# GIVEN PROBLEM
Restate each line of the listing exactly, without carrying over any pictures.

(Scene modeling code data)
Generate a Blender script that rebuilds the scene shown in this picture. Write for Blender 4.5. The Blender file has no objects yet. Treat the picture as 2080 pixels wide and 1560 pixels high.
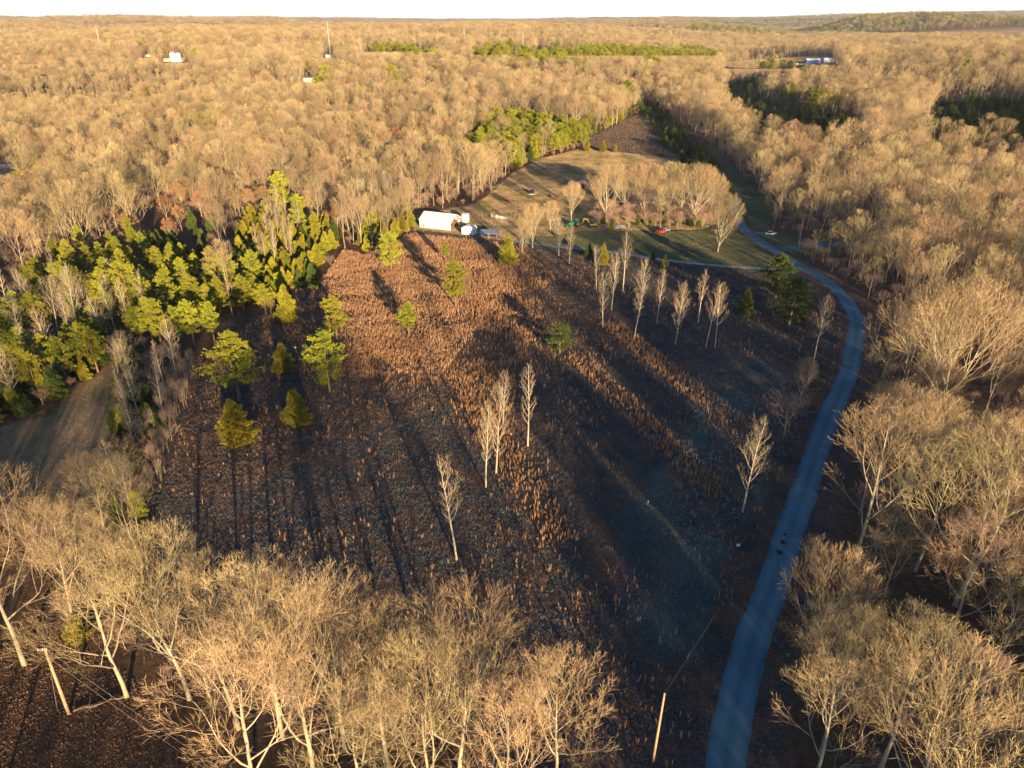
import bpy, math, random
import numpy as np
from mathutils import Vector, Matrix

scene = bpy.context.scene
R = math.radians
# ------------------------------------------------------------------ camera
CAMH, PITCH, F = 80.0, R(27.2), 1445.0
cam_d = bpy.data.cameras.new("camera"); cam = bpy.data.objects.new("camera", cam_d)
scene.collection.objects.link(cam); scene.camera = cam
cam.location = (0, 0, CAMH); cam.rotation_euler = (R(90) - PITCH, 0, 0)
cam_d.sensor_width = 36.0; cam_d.lens = 36.0 * F / 2080.0
cam_d.clip_start = 1.0; cam_d.clip_end = 40000.0
# ------------------------------------------------------------------ light
SUN_EL, SUN_AZ = R(9.2), R(19.3)          # light travels towards (-sin az, cos az)
world = bpy.data.worlds.new("World"); scene.world = world; world.use_nodes = True
wn = world.node_tree.nodes; wl = world.node_tree.links
bg = wn["Background"]
sky = wn.new("ShaderNodeTexSky"); sky.sky_type = 'NISHITA'; sky.sun_disc = False
sky.sun_elevation = SUN_EL
sd = Vector((math.sin(SUN_AZ) * math.cos(SUN_EL), -math.cos(SUN_AZ) * math.cos(SUN_EL), math.sin(SUN_EL)))
sky.sun_rotation = math.atan2(sd.x, sd.y)
sky.air_density = 1.0; sky.dust_density = 0.6; sky.ozone_density = 3.0
tcw = wn.new("ShaderNodeTexCoord"); sxw = wn.new("ShaderNodeSeparateXYZ"); wl.new(tcw.outputs["Generated"], sxw.inputs[0])
mrw = wn.new("ShaderNodeMapRange"); mrw.interpolation_type = 'SMOOTHSTEP'; mrw.inputs[1].default_value = 0.12; mrw.inputs[2].default_value = 0.0   # pale haze low over the horizon
mrw.inputs[3].default_value = 0.0; mrw.inputs[4].default_value = 1.0; wl.new(sxw.outputs[2], mrw.inputs[0])
mxw = wn.new("ShaderNodeMix"); mxw.data_type = 'RGBA'; mxw.blend_type = 'ADD'; wl.new(mrw.outputs[0], mxw.inputs[0])
tnw = wn.new("ShaderNodeMix"); tnw.data_type = 'RGBA'; tnw.blend_type = 'MULTIPLY'; tnw.inputs[0].default_value = 1.0
wl.new(sky.outputs[0], tnw.inputs[6]); tnw.inputs[7].default_value = (0.72, 1.0, 1.22, 1)                                 # clear cold evening sky
wl.new(tnw.outputs[2], mxw.inputs[6]); mxw.inputs[7].default_value = (6.6, 6.6, 6.6, 1); wl.new(mxw.outputs[2], bg.inputs[0])
bg.inputs[1].default_value = 0.062
sun_d = bpy.data.lights.new("sun", 'SUN'); sun_d.energy = 5.0; sun_d.angle = R(0.6)
sun_d.color = (1.0, 0.74, 0.41)
sun = bpy.data.objects.new("sun", sun_d); scene.collection.objects.link(sun)
sun.rotation_euler = (-sd).to_track_quat('-Z', 'Y').to_euler(); sun.location = (60, -120, 200)
scene.view_settings.view_transform = 'Standard'; scene.view_settings.look = 'None'
scene.view_settings.exposure = 1.6; scene.view_settings.gamma = 1.0

# ------------------------------------------------------------------ ids
def tag(o, label=None, cat=None, group=None, kind=None):
    if label: o["label"] = label
    if cat: o["category"] = cat
    if group: o["group"] = group
    if kind: o["kind"] = kind
    return o
def link(o, parent=None):
    scene.collection.objects.link(o)
    if parent is not None: o.parent = parent
    return o
def empty(name, loc, rz=0.0, s=1.0):
    o = bpy.data.objects.new(name, None); link(o)
    o.location = loc; o.rotation_euler = (0, 0, rz)
    o.scale = (s, s, s) if not isinstance(s, tuple) else s
    o.empty_display_size = 0.5
    return o

# ------------------------------------------------------------------ terrain height
_rng = np.random.RandomState(7)
_tab = _rng.rand(256, 256)
def vnoise(x, y, s, o=0):
    x = np.asarray(x, float) / s + 31.7 * o; y = np.asarray(y, float) / s + 17.3 * o
    xi = np.floor(x).astype(int); yi = np.floor(y).astype(int)
    fx = x - xi; fy = y - yi
    fx = fx * fx * (3 - 2 * fx); fy = fy * fy * (3 - 2 * fy)
    a = _tab[xi % 256, yi % 256]; b = _tab[(xi + 1) % 256, yi % 256]
    c = _tab[xi % 256, (yi + 1) % 256]; d = _tab[(xi + 1) % 256, (yi + 1) % 256]
    return (a * (1 - fx) + b * fx) * (1 - fy) + (c * (1 - fx) + d * fx) * fy
def ss(a, b, x):
    t = np.clip((x - a) / (b - a), 0, 1); return t * t * (3 - 2 * t)
def bump(t, lo, hi, w):
    return ss(lo - w, lo + w, t) * (1 - ss(hi - w, hi + w, t))
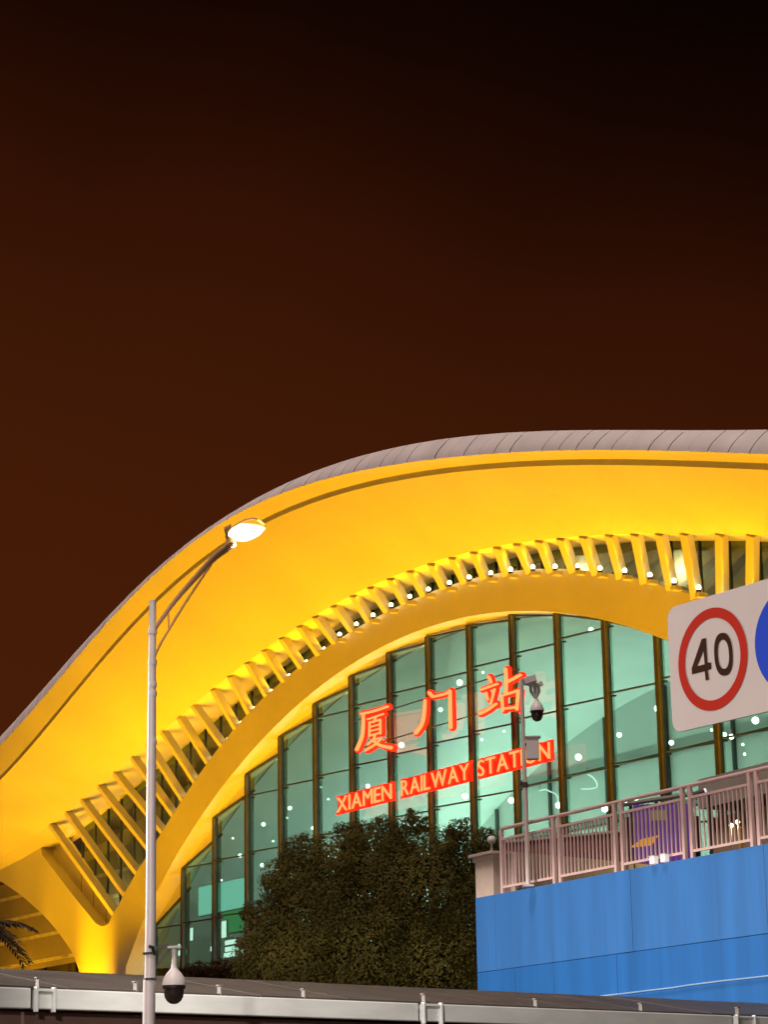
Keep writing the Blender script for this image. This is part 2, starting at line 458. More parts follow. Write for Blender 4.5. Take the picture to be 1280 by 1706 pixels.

# EXERCISE RESPONSE
Generate a Blender script that rebuilds the scene shown in this picture. Write for Blender 4.5. The Blender file has no objects yet. Treat the picture as 2080 pixels wide and 1560 pixels high.
import bpy, math, random
import numpy as np
from mathutils import Vector, Matrix

scene = bpy.context.scene
R = math.radians
# ------------------------------------------------------------------ camera
CAMH, PITCH, F = 80.0, R(27.2), 1445.0
cam_d = bpy.data.cameras.new("camera"); cam = bpy.data.objects.new("camera", cam_d)
scene.collection.objects.link(cam); scene.camera = cam
cam.location = (0, 0, CAMH); cam.rotation_euler = (R(90) - PITCH, 0, 0)
cam_d.sensor_width = 36.0; cam_d.lens = 36.0 * F / 2080.0
cam_d.clip_start = 1.0; cam_d.clip_end = 40000.0
# ------------------------------------------------------------------ light
SUN_EL, SUN_AZ = R(9.2), R(19.3)          # light travels towards (-sin az, cos az)
world = bpy.data.worlds.new("World"); scene.world = world; world.use_nodes = True
wn = world.node_tree.nodes; wl = world.node_tree.links
bg = wn["Background"]
sky = wn.new("ShaderNodeTexSky"); sky.sky_type = 'NISHITA'; sky.sun_disc = False
sky.sun_elevation = SUN_EL
sd = Vector((math.sin(SUN_AZ) * math.cos(SUN_EL), -math.cos(SUN_AZ) * math.cos(SUN_EL), math.sin(SUN_EL)))
sky.sun_rotation = math.atan2(sd.x, sd.y)
sky.air_density = 1.0; sky.dust_density = 0.6; sky.ozone_density = 3.0
tcw = wn.new("ShaderNodeTexCoord"); sxw = wn.new("ShaderNodeSeparateXYZ"); wl.new(tcw.outputs["Generated"], sxw.inputs[0])
mrw = wn.new("ShaderNodeMapRange"); mrw.interpolation_type = 'SMOOTHSTEP'; mrw.inputs[1].default_value = 0.12; mrw.inputs[2].default_value = 0.0   # pale haze low over the horizon
mrw.inputs[3].default_value = 0.0; mrw.inputs[4].default_value = 1.0; wl.new(sxw.outputs[2], mrw.inputs[0])
mxw = wn.new("ShaderNodeMix"); mxw.data_type = 'RGBA'; mxw.blend_type = 'ADD'; wl.new(mrw.outputs[0], mxw.inputs[0])
tnw = wn.new("ShaderNodeMix"); tnw.data_type = 'RGBA'; tnw.blend_type = 'MULTIPLY'; tnw.inputs[0].default_value = 1.0
wl.new(sky.outputs[0], tnw.inputs[6]); tnw.inputs[7].default_value = (0.72, 1.0, 1.22, 1)                                 # clear cold evening sky
wl.new(tnw.outputs[2], mxw.inputs[6]); mxw.inputs[7].default_value = (6.6, 6.6, 6.6, 1); wl.new(mxw.outputs[2], bg.inputs[0])
bg.inputs[1].default_value = 0.062
sun_d = bpy.data.lights.new("sun", 'SUN'); sun_d.energy = 5.0; sun_d.angle = R(0.6)
sun_d.color = (1.0, 0.74, 0.41)
sun = bpy.data.objects.new("sun", sun_d); scene.collection.objects.link(sun)
sun.rotation_euler = (-sd).to_track_quat('-Z', 'Y').to_euler(); sun.location = (60, -120, 200)
scene.view_settings.view_transform = 'Standard'; scene.view_settings.look = 'None'
scene.view_settings.exposure = 1.6; scene.view_settings.gamma = 1.0

# ------------------------------------------------------------------ ids
def tag(o, label=None, cat=None, group=None, kind=None):
    if label: o["label"] = label
    if cat: o["category"] = cat
    if group: o["group"] = group
    if kind: o["kind"] = kind
    return o
def link(o, parent=None):
    scene.collection.objects.link(o)
    if parent is not None: o.parent = parent
    return o
def empty(name, loc, rz=0.0, s=1.0):
    o = bpy.data.objects.new(name, None); link(o)
    o.location = loc; o.rotation_euler = (0, 0, rz)
    o.scale = (s, s, s) if not isinstance(s, tuple) else s
    o.empty_display_size = 0.5
    return o

# ------------------------------------------------------------------ terrain height
_rng = np.random.RandomState(7)
_tab = _rng.rand(256, 256)
def vnoise(x, y, s, o=0):
    x = np.asarray(x, float) / s + 31.7 * o; y = np.asarray(y, float) / s + 17.3 * o
    xi = np.floor(x).astype(int); yi = np.floor(y).astype(int)
    fx = x - xi; fy = y - yi
    fx = fx * fx * (3 - 2 * fx); fy = fy * fy * (3 - 2 * fy)
    a = _tab[xi % 256, yi % 256]; b = _tab[(xi + 1) % 256, yi % 256]
    c = _tab[xi % 256, (yi + 1) % 256]; d = _tab[(xi + 1) % 256, (yi + 1) % 256]
    return (a * (1 - fx) + b * fx) * (1 - fy) + (c * (1 - fx) + d * fx) * fy
def ss(a, b, x):
    t = np.clip((x - a) / (b - a), 0, 1); return t * t * (3 - 2 * t)
def bump(t, lo, hi, w):
    return ss(lo - w, lo + w, t) * (1 - ss(hi - w, hi + w, t))
Keep writing the Blender script for this image. This is part 2, starting at line 458. More parts follow. Write for Blender 4.5. Take the picture to be 1280 by 1706 pixels.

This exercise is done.